A teenage student killed a fellow student and a teacher at a Christian school in Madison, Wis., on Monday before police found the suspect dead at the scene of the latest shooting to devastate a U.S. campus, authorities said.
At least six other people were wounded, according to police. Two students had life-threatening injuries; four other people had non-life threatening injuries.
The shooting took place at Abundant Life Christian School, a private institution that teaches some 400 students from kindergarten through Grade 12.
Police said the shooter, who used a handgun in the attack and was a student at the school, was found dead inside the school by officers, and that no officers fired their weapons when they responded. The shooter was not identified by age nor by gender.
There was as yet no known motive for the violence, which authorities said took place in one spot inside the school. The shooter’s family was co-operating with the investigation, police said.
Earlier, police said five people were killed in the shooting, but later said that information was incorrect.
“Today is a sad, sad day, not only for Madison, but for our entire country, where yet another police chief is doing a press conference to speak about violence in our community,” Madison Police Chief Shon Barnes told reporters.
Barnes added: “Every child, every person in that building, is a victim, and will be a victim forever. These types of trauma don’t just go away.”
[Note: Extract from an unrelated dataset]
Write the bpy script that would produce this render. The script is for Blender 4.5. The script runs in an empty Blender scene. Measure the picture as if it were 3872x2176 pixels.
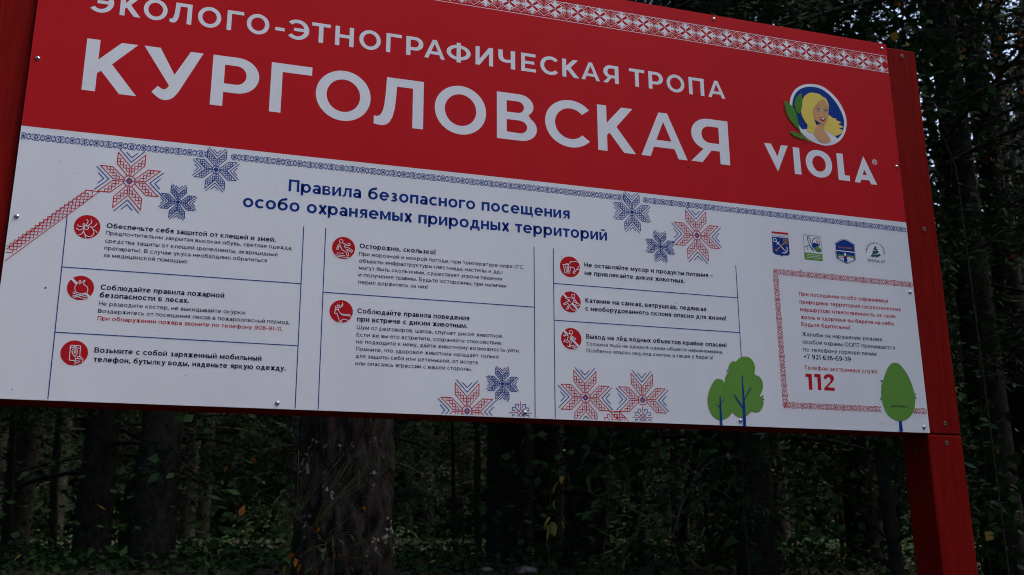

The police chief said the shooting took place just before 11 a.m. local time.
Video posted from the scene on social media showed a massive emergency response, including police, ambulance and fire vehicles.
Abundant Life Christian School wrote on its social media, “Prayers Requested! Today, we had an active shooter incident at ALCS. We are in the midst of following up. We will share information as we are able.”
Members of a Facebook group for the school’s alumni expressed horror and offered prayers. Several people began organizing a donation and gift card drive for staff members and others affected by the attack.
“It is horrifying watching this happen in a place that was safe for so many of us,” Kristen Navis wrote. “I am praying for all, the tragedy of life lost in this manner is almost incomprehensible.”
Madison Mayor Satya Rhodes-Conway told an afternoon news conference that “we need to do better in our country and our community to prevent gun violence.”
School shootings up in recent years
Gun control and school safety have become major political and social issues in the U.S., where the number of school shootings has jumped in recent years.
There have been 322 school shootings this year in the U.S., according to the K-12 School Shooting Database website. That is the second-highest total of any year since 1966, according to that database — topped only by last year’s total of 349 such shootings.
The epidemic of shootings has afflicted public and private schools alike in urban, suburban and rural communities.
Some have taken place in Christian schools. In March 2023, a former student at Covenant School, a private academy in Nashville, killed three children and three adults before being shot dead by law enforcement officers. Last month, two students aged five and six were shot at Feather River Adventist School near Oroville, Calif., by a gunman who later died of a self-inflicted gunshot wound.
The White House said President Joe Biden had been briefed on the shooting, and White House officials were in touch with local officials in Madison to provide any support needed.